Habacuque está confuso com a forma como Deus manifestaria sua justiça. Tiago em sua carta nos diz que “a ira do homem não produz a justiça de Deus” (Tg.1.20). Habacuque levanta a mesma questão perante o Senhor. Como Deus manifestaria sua justiça por meio de obras injustas de um povo ímpio? Seria Deus glorificado na injustiça de uma nação pagã? Veremos a resposta do Senhor nos versículos posteriores, no capítulo 2 do livro. O profeta está preocupado que a intervenção divina seja um instrumento para glorificar o NOME de Deus perante todas as nações. Desse modo, a oração do profeta entra em pleno acordo com a oração do “Pai nosso” ensinada pelo Senhor Jesus: “Pai nosso, que estás nos céus, santificado seja o teu nome; venha o teu reino; faça-se a tua vontade, assim na terra como no céu” (Mt.6.9-10).

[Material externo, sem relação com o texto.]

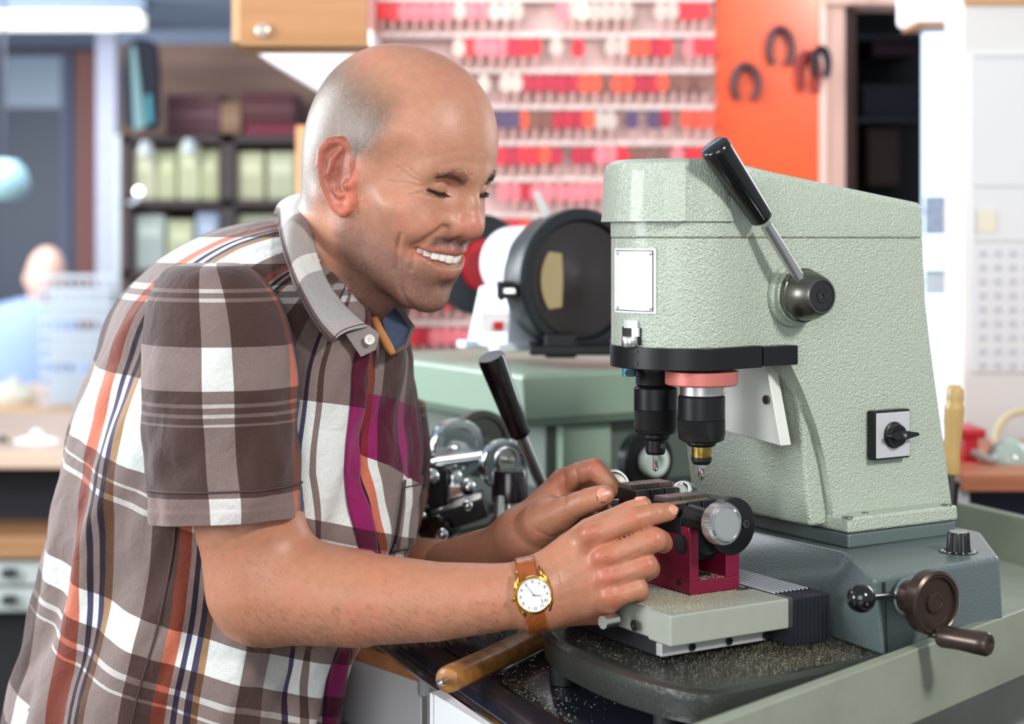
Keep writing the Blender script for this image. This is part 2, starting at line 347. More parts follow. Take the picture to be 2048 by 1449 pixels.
t = thing('hanging_coat', 'black jacket with a pale teal stripe hanging beside the brown wall', 'jacket', P(282, 268, 5.3))
m = MB(); d = 5.3
def flatbody(m, pts, d, th): m.rings([[P(x, y, d + th / 2) for x, y in pts], [P(x, y, d - th / 2) for x, y in pts]])
flatbody(m, ((252, 84), (282, 76), (316, 86), (322, 150), (318, 262), (248, 258), (243, 150)), d, .12); m.build('coat_body', mat('black_cloth', (28, 32, 46), .8), t, bevel=.02)
m = MB(); flatbody(m, ((262, 92), (272, 92), (292, 256), (268, 262)), d - .055, .03); m.build('teal_stripe', mat('teal_cloth', (124, 160, 164), .7), t, bevel=.006)
m = MB(); flatbody(m, ((290, 190), (304, 188), (308, 246), (294, 250)), d - .06, .03); m.build('coat_patch', mat('teal_patch', (70, 138, 150), .7), t, bevel=.006)
for i, (X0, Y0, X1, Y1, c, nm, lb) in enumerate(((330, 190, 440, 268, (88, 52, 62), 'carton', 'dull maroon carton on top of the shelf unit, beside the black jacket'), (484, 185, 590, 250, (84, 40, 46), 'carton', 'dark red carton on the shelf unit behind the man neck'), (488, 250, 604, 270, (120, 22, 52), 'flat_box', 'flat crimson box lying under the dark red carton'), (440, 205, 482, 268, (140, 110, 84), 'carton', 'narrow tan carton between the two dark red cartons'))):
    t = thing(nm, lb, 'box', (wx((X0 + X1) / 2, WD), WD + .1, wz(Y1, WD)))
    px('box_body', X0, Y0, X1, Y1, WD + .02, .2, mat('carton_b%d' % i, c, .7), t, bevel=.006); px('box_tape', X0 + 2, (Y0 + Y1) / 2 - 3, X1 - 2, (Y0 + Y1) / 2 + 3, WD + .018, .004, mat('tape%d' % i, tuple(min(255, q + 18) for q in c), .4), t)
t = thing('small_spotlight', 'tiny round white glowing lamp in front of the shelves', 'lamp', P(277, 392, 5.0))
m = MB(); m.sphere(P(277, 383, 5.0), .012); m.build('bulb', mat('bulb_glow', (255, 246, 238), .5, emit=((255, 244, 234), 9)), t)
m = MB(); m.cyl(P(277, 388, 5.0), P(277, 398, 5.0), .01); m.build('lamp_cap', WF, t)
m = MB(); m.tube([P(277, 398, 5.0), P(266, 406, 5.2), P(256, 406, 5.41)], .006, 8); m.build('lamp_stem', WF, t)
for i, (X, Y, lb) in enumerate(((292, 300, 'white jar glinting on the left end of the upper shelf'), (378, 296, 'white round jar glinting on the middle of the upper shelf'))):
    t = thing('jar', lb, 'jar', P(X, Y + 12, 5.35)); m = MB(); m.lathe([(.0, -.02), (.022, -.018), (.026, 0), (.02, .018), (.014, .022)], P(X, Y, 5.35), (0, 0, 1), 16); m.build('jar_body', mat('white_glaze', (206, 216, 218), .2), t); m = MB(); m.cyl(P(X, Y - 12, 5.35), P(X, Y - 17, 5.35), .016); m.build('jar_lid', WF, t)
# round pale thing at the left edge
t = thing('dome_lamp', 'pale teal dome shaped lamp before the navy door at the left edge', 'lamp', P(8, 412, 6.5))
m = MB(); m.lathe([(.002, 0), (.05, -.006), (.085, -.04), (.1, -.09), (.098, -.13), (.08, -.16), (.0, -.17)], P(8, 318, 6.5), (0, 0, 1), 32); m.build('lamp_shade', mat('teal_glass', (134, 168, 178), .3), t)
m = MB(); m.cyl(P(8, 318, 6.5), P(8, -20, 6.5), .006); m.build('lamp_cord', RUB0 if 'RUB0' in globals() else mat('cord_black', (40, 44, 56), .6), t)
# far counter, wire rack, items
LC = mat('grey_counter_face', (186, 194, 192), .5)
t = thing('side_counter', 'pale wooden counter with grey drawers along the left edge', 'counter', (-1.35, 4.1, 0))
def cbx(nm, X1, Y0, Y1, d, m_, **k):
    return bx((-2.4, d, wz(Y1, d)), (wx(X1, d), d + .9, wz(Y0, d))).build(nm, m_, t, **k)
CT = mat('pale_counter_top', (214, 186, 164), .4)
cbx('counter_top', 200, 905, 938, 4.0, CT, bevel=.004)
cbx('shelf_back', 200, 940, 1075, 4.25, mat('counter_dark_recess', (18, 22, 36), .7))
cbx('lower_shelf', 200, 1075, 1118, 4.0, wood('shelf_oak', (176, 132, 92), (150, 110, 74), 3), bevel=.004)
for y0, y1 in ((1124, 1172), (1178, 1225)):
    dw = cbx('drawer', 200, y0, y1, 4.02, LC, bevel=.006); m = MB(); m.bb((wx(5, 4.0), 3.99, wz(y0 + 32, 4)), (wx(28, 4), 4.02, wz(y0 + 16, 4))); m.build('drawer_handle', RUBBX if 'RUBBX' in globals() else mat('dark_handle', (40, 46, 50), .5), dw)
cbx('plinth', 200, 1226, 1700, 4.15, mat('plinth_dark', (26, 28, 32), .7))
t2 = thing('back_shelf', 'blond wooden work table carrying papers behind the left counter', 'table', (-1.6, 5.6, 0))
t = t2; cbx('table_top', 235, 815, 838, 5.4, wood('blond_wood', (222, 184, 148), (206, 160, 120), 3), bevel=.005)
for x in (-2.2, -1.45): m = MB(); m.bb((x, 5.5, 0), (x + .05, 5.55, wz(830, 5.4))); m.build('leg', DS, t2)
def blob(name, lab, cat, X, Y, d, r, sc, m_, lid=None):
    t = thing(name, lab, cat, P(X, Y, d) - Vector((0, 0, r * sc[2])), 0); m = MB(); m.sphere(P(X, Y, d), r, 20, sc); m.build('body', m_, t); m = MB(); m.sphere(P(X, Y, d) + Vector((0, 0, r * sc[2])), r * .35, 12); m.build('tip', lid or m_, t)
blob('paper_roll', 'crumpled white paper roll lying on the counter at the left edge', 'paper', 75, 890, 4.2, .05, (1.3, .6, .45), mat('white_paper', (246, 248, 250), .6, emit=((255, 255, 255), .0)))
blob('dark_pliers_case', 'small dark case beside the white paper roll on the counter', 'case', 5, 892, 4.2, .035, (1.1, .6, .4), mat('dark_case', (60, 60, 66), .5))
blob('plaster_model', 'pale plaster lump on the work table in front of the wire rack', 'model', 30, 790, 5.5, .06, (1.2, .7, .7), mat('plaster', (216, 214, 200), .7))
# wire rack
t = thing('wire_rack', 'white wire display rack standing on the work table beside the seated person', 'rack', P(155, 812, 5.45))
WR = mat('white_wire', (214, 224, 232), .4); m = MB(); d0, d1 = 5.4, 5.6
for X in range(82, 236, 17): m.tube([P(X, 556, d0), P(X, 812, d0)], .0035, 5)
for Y in range(556, 815, 28): m.tube([P(80, Y, d0), P(236, Y, d0)], .0045, 5); m.tube([P(82, Y - 4, d1), P(236, Y - 4, d1)], .0045, 5)
m.build('wire_frame', WR, t)
for i, (X0, Y0, X1, Y1) in enumerate(((96, 575, 225, 640), (96, 668, 225, 730), (96, 745, 225, 805))):
    px('white_packet', X0, Y0, X1, Y1, 5.45, .08, mat('packet%d' % i, (214, 222, 230), .5), t, bevel=.006)
# ------------------------------------------------------------------ seated person far behind
t = thing('person', 'balding seated person in a light blue shirt seen from behind at far left', 'person', P(70, 1200, 7.2))
t.location.z = 0; WM[t['_wm']] = Matrix.Translation(t.location)
m = MB(); d = 7.0; c = P(92, 552, d)
hs = []
for k in range(13):
    f = (1 - math.cos(math.pi * k / 12)) / 2; r = .083 * math.sin(math.pi * min(max(k / 12, .02), .98))
    hs.append([c + Vector((math.cos(a) * r + .012 * (f - .5), math.sin(a) * r * 1.15, (f - .5) * .25)) for a in [2 * math.pi * i / 20 for i in range(20)]])
m.rings(hs); m.rings([[c + Vector((-.03 + math.cos(a) * .05, .02 + math.sin(a) * .05, z)) for a in [2 * math.pi * i / 14 for i in range(14)]] for z in (-.2, -.05)])
m.build('head_and_neck', mat('far_skin', (236, 190, 172), .5), t, sharp=0)
for sx in (-1, 1): m = MB(); m.sphere(c + Vector((sx * .085, .0, -.015)), .024, 10, (.45, .8, 1.2)); m.build('ear', bpy.data.materials['far_skin'], t)
m = MB(); bs = []
for (Y, cx, w, dp) in ((1000, 20, 150, .17), (860, 22, 140, .16), (760, 26, 138, .155), (680, 34, 130, .14), (635, 46, 108, .12), (608, 62, 66, .09), (596, 74, 32, .06)):
    cc_ = P(cx, Y, d); bs.append([cc_ + Vector((math.cos(a) * w / F * d, math.sin(a) * dp, 0)) for a in [2 * math.pi * i / 24 for i in range(24)]])
m.rings(bs); m.build('blue_shirt', mat('light_blue_cloth', (156, 178, 220), .8), t, sharp=0)
m = MB(); m.tube([P(150, 665, d), P(172, 760, d), P(180, 850, d - .1), P(150, 880, d - .35)], [.06, .055, .048, .04], 12); m.build('shirt_sleeve', bpy.data.materials['light_blue_cloth'], t, sharp=0)
m = MB(); m.tube([P(150, 880, d - .35), P(110, 890, d - .5), P(90, 890, d - .56)], [.034, .028, .03], 10); m.build('forearm', bpy.data.materials['far_skin'], t, sharp=0)
m = MB(); m.tube([P(20, 1000, d), P(20, 1080, d - .1), P(25, 1085, d - .5), P(25, 1250, d - .5)], [.17, .13, .085, .07], 12); m.tube([P(80, 1010, d), P(90, 1085, d - .1), P(95, 1090, d - .5), P(95, 1160, d - .5)], [.12, .12, .085, .07], 12); m.tube([P(20, 1150, d - .5) , P(20, 1150, d - .5) * 1 + Vector((0, 0, -.0)) ], .05, 4); m.build('trousers', mat('dark_trousers', (50, 54, 66), .8), t, sharp=0)
t = thing('office_stool', 'dark stool under the seated person far behind', 'stool', P(40, 1100, 7.05)); t.location.z = 0; WM[t['_wm']] = Matrix.Translation(t.location)
zc = wz(1085, 7.05); o_ = Vector((t.location.x, 7.05, 0)); m = MB(); m.cyl(o_ + Vector((0, 0, zc - .08)), o_ + Vector((0, 0, zc - .02)), .19, .19); m.build('seat', mat('stool_black', (30, 32, 36), .6), t)
for i in range(4): a = math.radians(45 + 90 * i); m = MB(); m.tube([o_ + Vector((.12 * math.cos(a), .12 * math.sin(a), zc - .08)), o_ + Vector((.2 * math.cos(a), .2 * math.sin(a), 0))], .012, 8); m.build('leg', bpy.data.materials['stool_black'], t)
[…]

O profeta levanta uma importante questão: após os caldeus arremeterem sobre Judá, eles não tributarão glórias e honras ao Senhor, Deus de Israel. Aqueles pagãos invocariam seus deuses de pau e pedra e atribuiriam a eles todo o louvor pela vitória sobre o povo de Deus. Eles confeririam a vitória a suas próprias forças, pois era um povo presunçoso e orgulhoso que confiava em seu próprio braço (Dn.4). O Senhor não seria glorificado entre os povos, antes seria considerado como um deus inferior aos deuses dos babilônios. Como o Deus de Israel poderia aceitar tal coisa? O profeta está preocupado com a glória do Senhor, pois não entende como o Santo de Israel seria glorificado através da arremetida dos caldeus.

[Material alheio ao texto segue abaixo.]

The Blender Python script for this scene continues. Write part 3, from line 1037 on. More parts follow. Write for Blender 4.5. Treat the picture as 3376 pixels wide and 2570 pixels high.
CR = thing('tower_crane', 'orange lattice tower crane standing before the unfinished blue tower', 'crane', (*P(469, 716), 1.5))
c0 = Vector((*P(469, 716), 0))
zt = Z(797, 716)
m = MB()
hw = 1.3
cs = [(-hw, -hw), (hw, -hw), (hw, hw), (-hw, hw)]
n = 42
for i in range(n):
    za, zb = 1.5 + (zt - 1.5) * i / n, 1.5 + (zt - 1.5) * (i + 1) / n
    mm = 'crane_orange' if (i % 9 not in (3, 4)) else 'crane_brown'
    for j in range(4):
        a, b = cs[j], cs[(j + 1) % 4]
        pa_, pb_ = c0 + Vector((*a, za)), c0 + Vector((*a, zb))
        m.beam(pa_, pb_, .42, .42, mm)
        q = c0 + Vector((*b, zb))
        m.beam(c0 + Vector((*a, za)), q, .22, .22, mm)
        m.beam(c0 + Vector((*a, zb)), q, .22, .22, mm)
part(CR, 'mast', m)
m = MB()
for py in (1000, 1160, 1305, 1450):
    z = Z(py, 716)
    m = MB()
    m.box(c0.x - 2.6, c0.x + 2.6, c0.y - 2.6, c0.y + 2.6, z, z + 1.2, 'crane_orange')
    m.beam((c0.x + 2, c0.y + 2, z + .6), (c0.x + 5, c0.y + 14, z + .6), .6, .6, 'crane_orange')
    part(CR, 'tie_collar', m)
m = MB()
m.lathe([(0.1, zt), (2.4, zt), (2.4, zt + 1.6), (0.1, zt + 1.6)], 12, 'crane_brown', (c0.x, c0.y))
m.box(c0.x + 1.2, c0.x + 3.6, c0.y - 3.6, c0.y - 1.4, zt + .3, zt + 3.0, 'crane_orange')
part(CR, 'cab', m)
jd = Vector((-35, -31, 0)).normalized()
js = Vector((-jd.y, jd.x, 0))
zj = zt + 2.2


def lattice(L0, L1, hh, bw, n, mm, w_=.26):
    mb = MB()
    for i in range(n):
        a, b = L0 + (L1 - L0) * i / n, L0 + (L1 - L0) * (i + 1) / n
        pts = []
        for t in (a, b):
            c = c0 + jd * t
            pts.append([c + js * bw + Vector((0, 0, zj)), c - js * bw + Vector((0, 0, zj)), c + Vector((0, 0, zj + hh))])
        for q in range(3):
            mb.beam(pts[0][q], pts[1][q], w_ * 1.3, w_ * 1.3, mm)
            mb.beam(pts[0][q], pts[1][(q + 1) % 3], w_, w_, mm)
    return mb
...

É interessante como a escolha que Deus fez de usar os caldeus para cumprir seus propósitos eternos nos faz refletir a escolha que Jesus fez de Judas Iscariotes para que este fosse apóstolo (mesmo sendo um filho do diabo (Jo.6.70-71) e, posteriormente, o traidor. Seria sábia tal escolha? Sim, vemos no desfecho da história. Ou seja, da mesma forma como os planos do Senhor mostraram-se perfeitos em toda a história redentora, também deveriam os discípulos de Cristo confiar em todo seu direcionamento para a igreja. A necessidade dessa confiança mostrou-se maior nos dias em que a igreja esteve lutando contra o império das trevas personificado no império romano, enfrentando adversários que guerreavam injustamente e perversamente (Atos dos Apóstolos, Apocalipse).

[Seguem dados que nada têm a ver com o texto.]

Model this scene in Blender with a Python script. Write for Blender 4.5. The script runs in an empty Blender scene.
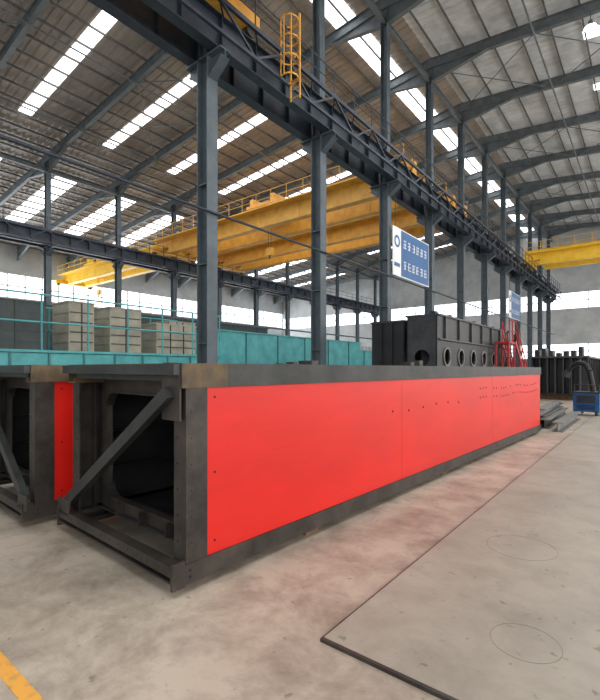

Quais as suas preocupações quando as coisas estão ruins a seu redor? Você quer soluções que livrem você do problema de qualquer maneira, ou se preocupa com a forma como as soluções são apresentadas? Jesus nos ensinou a orar desejando a manifestação da glória de Deus (Mt.6.9-13) e não apenas a satisfação de nossas vontades. Um verdadeiro cristão deve amar a Deus “de todo o teu coração, de toda a tua alma e de toda a tua força” (Dt.6.5; Mt.22.37) desejando a glória do Senhor acima de suas próprias vontades. Lembre-se que foi exatamente isso que Jesus fez ao orar próximo do momento mais difícil de sua vida: a crucificação: “Pai, se queres, passa de mim este cálice; contudo, não se faça a minha vontade, e sim a tua.” (Lc.22.42). Então, confie você também no Senhor, mesmo quando não compreender o agir de Deus, olhando firmemente para aquele que suportou tudo por amor ao Pai e, também, à sua igreja (Hb.12.2-3). Os planos do Senhor são perfeitos e podem ser vistos na história redentora, desde a promessa dada a Adão e Eva (Gn.3.15) até o dia em que o Cordeiro de Deus consumou a nossa redenção (Jo.19.30). Portanto, confie no Redentor!